Spacelab: When did you start playing the piano?

Gonzales: I started when I was six but mainly played drums until I was thirteen. Then I began getting serious about harmony and melody. My family seemed to treat me better after I demonstrated some musical talent so that definitely played a role.



Spacelab: Was anyone in your family an artist or involved in the Arts?

Gonzales: My grandfather was a decent musician. My older brother and I grew up playing music together. Basically my family was into it despite being scared for a while that we would lead frustrated bohemian lives.



Spacelab: Did you take music lessons?

Gonzales: I took a lot of music lessons and I have a university degree in composition. It just wouldn’t sound the same if I didn’t.



Spacelab: Was it easy for you to believe in your talent?

Gonzales: I knew I was a musical genius early on, but I realized I shouldn’t broadcast this belief because it made people think I was arrogant. The truth is, it’s the only thing that proves my existence to the world.



Spacelab: When did you know you wanted to be a professional musician?

Gonzales: It as evident from the beginning that I wanted to do this as much as possible, and that I would compromise just enough to be able to. It was the people who discouraged me that deserve the credit for my success, because they made me want it more.



Spacelab: Having traveled around the world, what was it like and which is your favorite country?

Gonzales: Canada is my favorite nation. It is simply who I am, for better or worse. Being in the EU is like being on safari with French animals, German animals, etc.



Spacelab: What was it like writing songs for soundtracks?

Gonzales: That’s not quite true. I helped my brother write for some soundtracks and played along with silent movies a couple of times. That was more to make money than anything else. I generally prefer to be the focus of attention as opposed to supporting some movie.



Spacelab: Do you remember your first live show?

Gonzales: I can’t remember the exact concert.

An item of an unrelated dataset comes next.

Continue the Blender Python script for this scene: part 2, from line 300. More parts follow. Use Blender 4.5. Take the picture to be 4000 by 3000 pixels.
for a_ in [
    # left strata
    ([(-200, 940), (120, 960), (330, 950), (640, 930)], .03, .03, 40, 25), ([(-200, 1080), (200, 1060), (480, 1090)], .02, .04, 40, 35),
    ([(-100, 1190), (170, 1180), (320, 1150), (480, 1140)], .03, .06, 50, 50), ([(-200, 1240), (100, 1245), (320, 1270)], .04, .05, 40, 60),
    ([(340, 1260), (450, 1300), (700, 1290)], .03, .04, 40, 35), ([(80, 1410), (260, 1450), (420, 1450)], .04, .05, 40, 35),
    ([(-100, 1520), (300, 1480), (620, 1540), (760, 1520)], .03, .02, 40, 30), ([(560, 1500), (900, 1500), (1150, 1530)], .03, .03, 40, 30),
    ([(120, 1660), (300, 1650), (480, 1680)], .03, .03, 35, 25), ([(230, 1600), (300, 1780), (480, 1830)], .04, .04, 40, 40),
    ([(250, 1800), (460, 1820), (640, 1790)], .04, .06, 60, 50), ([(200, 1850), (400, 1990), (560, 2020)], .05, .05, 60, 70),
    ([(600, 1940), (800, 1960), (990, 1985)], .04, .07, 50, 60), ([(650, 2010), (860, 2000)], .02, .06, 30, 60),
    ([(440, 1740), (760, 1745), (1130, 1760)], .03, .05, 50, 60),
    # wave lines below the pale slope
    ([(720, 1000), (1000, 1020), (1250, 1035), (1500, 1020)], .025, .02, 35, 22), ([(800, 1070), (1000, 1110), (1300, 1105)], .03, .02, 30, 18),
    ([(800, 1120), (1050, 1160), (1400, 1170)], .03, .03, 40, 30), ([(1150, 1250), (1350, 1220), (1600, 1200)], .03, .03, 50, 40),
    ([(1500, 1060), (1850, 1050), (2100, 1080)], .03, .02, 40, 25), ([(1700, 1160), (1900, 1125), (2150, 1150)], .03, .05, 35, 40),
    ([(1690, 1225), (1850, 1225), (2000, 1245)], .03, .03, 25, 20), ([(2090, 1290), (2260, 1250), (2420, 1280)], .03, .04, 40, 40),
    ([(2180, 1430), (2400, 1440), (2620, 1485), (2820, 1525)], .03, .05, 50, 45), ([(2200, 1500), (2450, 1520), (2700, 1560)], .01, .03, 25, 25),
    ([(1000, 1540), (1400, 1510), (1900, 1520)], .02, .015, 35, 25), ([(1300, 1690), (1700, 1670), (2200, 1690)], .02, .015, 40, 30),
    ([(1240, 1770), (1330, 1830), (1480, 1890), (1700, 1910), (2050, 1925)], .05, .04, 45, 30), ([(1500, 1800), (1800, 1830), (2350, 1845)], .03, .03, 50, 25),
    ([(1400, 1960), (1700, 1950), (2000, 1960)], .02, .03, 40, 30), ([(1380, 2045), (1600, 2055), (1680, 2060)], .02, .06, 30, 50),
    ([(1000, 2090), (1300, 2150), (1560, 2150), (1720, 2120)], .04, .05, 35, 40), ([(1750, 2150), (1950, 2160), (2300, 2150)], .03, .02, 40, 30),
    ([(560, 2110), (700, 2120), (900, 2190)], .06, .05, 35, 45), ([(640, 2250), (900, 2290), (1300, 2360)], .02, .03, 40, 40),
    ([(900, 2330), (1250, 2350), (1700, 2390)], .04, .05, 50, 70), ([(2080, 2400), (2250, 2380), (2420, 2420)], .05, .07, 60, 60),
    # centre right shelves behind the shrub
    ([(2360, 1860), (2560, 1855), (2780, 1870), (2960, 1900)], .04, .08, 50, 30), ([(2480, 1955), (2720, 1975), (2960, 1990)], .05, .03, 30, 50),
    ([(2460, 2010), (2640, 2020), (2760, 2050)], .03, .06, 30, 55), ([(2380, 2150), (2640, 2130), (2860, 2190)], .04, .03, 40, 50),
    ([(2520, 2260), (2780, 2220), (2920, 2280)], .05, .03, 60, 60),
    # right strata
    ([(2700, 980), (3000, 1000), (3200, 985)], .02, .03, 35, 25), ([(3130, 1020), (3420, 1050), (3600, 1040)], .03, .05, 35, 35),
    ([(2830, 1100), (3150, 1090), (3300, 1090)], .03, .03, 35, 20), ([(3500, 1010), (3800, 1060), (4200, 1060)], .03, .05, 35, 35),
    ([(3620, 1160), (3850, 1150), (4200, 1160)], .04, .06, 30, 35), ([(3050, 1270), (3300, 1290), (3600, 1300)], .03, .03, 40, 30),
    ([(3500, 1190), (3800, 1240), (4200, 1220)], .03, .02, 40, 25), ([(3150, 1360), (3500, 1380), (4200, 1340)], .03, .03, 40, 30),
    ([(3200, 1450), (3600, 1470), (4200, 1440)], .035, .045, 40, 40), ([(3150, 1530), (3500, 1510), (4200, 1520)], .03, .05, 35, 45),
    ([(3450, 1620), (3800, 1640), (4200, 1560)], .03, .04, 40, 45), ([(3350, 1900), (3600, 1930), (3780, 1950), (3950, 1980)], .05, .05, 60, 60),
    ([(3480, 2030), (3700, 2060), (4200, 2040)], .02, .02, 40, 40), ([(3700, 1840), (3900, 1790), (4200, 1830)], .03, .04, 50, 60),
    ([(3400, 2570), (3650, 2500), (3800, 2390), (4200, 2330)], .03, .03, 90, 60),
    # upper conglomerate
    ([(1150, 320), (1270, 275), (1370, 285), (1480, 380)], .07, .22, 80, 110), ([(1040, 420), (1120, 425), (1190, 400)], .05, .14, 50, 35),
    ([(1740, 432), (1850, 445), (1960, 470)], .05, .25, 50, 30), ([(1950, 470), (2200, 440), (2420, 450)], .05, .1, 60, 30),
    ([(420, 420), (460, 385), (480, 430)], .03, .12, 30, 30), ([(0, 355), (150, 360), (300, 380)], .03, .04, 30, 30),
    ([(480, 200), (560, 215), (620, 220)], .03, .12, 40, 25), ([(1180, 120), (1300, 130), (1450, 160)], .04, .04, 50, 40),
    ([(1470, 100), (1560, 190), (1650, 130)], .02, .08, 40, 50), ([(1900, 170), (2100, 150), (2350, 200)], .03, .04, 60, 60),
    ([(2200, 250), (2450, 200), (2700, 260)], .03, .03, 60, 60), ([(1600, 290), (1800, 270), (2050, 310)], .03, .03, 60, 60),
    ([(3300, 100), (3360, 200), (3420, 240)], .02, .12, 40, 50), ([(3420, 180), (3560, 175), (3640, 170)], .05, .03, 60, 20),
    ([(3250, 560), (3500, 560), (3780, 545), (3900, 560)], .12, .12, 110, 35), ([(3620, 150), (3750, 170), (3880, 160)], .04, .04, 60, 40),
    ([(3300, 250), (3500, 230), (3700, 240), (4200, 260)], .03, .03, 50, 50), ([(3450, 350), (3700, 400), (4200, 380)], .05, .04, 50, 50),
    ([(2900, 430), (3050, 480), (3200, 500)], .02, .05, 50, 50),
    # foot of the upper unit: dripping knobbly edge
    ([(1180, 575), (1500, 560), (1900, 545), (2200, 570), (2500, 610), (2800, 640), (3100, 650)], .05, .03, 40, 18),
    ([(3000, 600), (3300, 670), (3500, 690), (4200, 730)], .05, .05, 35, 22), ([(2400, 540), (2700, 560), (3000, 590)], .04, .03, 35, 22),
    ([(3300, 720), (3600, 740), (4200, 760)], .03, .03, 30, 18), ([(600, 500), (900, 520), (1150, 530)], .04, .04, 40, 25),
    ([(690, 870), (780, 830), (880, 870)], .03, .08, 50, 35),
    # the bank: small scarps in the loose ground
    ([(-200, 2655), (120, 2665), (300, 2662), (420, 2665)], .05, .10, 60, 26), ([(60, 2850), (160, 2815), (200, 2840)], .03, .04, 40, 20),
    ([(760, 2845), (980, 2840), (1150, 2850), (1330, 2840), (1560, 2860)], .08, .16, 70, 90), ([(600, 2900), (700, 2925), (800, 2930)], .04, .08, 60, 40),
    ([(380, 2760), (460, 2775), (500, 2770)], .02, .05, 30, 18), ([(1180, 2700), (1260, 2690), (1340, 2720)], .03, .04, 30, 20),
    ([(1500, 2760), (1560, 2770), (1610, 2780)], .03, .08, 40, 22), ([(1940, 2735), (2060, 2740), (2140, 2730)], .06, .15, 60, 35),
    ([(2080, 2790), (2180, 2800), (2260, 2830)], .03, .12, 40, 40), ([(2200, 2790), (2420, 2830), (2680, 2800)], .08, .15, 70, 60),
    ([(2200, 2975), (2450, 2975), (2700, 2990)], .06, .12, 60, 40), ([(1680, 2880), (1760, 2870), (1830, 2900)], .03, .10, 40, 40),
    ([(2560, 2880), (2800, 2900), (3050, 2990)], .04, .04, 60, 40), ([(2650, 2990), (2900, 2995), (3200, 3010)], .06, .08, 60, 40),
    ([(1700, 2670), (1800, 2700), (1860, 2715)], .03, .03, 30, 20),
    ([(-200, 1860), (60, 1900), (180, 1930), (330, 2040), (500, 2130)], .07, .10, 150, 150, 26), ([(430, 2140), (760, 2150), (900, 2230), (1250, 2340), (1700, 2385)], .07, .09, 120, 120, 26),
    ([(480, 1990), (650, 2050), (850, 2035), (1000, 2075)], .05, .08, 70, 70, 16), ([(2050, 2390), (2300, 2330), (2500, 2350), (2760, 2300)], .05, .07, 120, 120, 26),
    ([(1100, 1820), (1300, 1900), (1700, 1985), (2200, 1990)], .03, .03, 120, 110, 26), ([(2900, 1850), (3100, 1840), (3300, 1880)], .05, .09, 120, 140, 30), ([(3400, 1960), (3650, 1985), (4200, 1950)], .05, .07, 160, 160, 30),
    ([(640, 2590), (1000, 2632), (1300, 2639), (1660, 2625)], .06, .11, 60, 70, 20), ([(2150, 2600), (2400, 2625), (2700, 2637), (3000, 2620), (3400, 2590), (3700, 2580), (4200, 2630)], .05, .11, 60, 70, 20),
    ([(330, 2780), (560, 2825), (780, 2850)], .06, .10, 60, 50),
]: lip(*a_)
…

I remember needing to joke around because I found the idea of being an ‘artist’ pretentious. I still do.



Spacelab: Who are some musicians that you have collaborated with?

Gonzales: Playing piano with Charles Aznavour was like reading a megalomaniac’s autobiography up close, and of course, Feist, Mocky, Jamie Lidell and Jane Birkin.



Spacelab: What was it like writing songs with Peaches? How did you take the press dubbing you the “Bonnie and Clyde of prankster rap”?

Gonzales: I didn’t write songs with Peaches. Why can’t journalists simply read the credits?!! The press should do more research and less ‘dubbing’ as you call it. Besides, I thought I was a trip-hop composer.



Spacelab: What inspired your first album Gonzales Uber Alles?

Gonzales: The title came from having recently moved to Germany. “Deutschland Uber Alles” is the banned German national anthem and because it rhymes. The songs were mostly finished in Canada before the move and comprised of three years worth of material. I had been a solo artist already in Canada having made two albums under a different name for a major label. I was already solo and collaborating at the same time since the days with my older brother.



Spacelab: What was your inspiration for The Entertainist?

Gonzales: I just wanted to try rapping as it seemed a great way to build a character. Rap is more like talking than singing is, so it seems more like the truth. This is great for self-mythologizing.



Spacelab: How did you progress as a songwriter on your album Presidential Suite?

Gonzales: It was a combination of the self-mythologizing of The Entertainist with more deliberate composition. It introduced Feist and the pink suit to France.



Spacelab: Do you have any words of wisdom for aspiring musicians?

Gonzales: Don’t be afraid of mastering the scientific craft of music. It won’t ruin your natural instincts, it will hone them. Criticism is the gasoline for the car that is ambition. As your ridiculous president would say, ‘Bring It On.’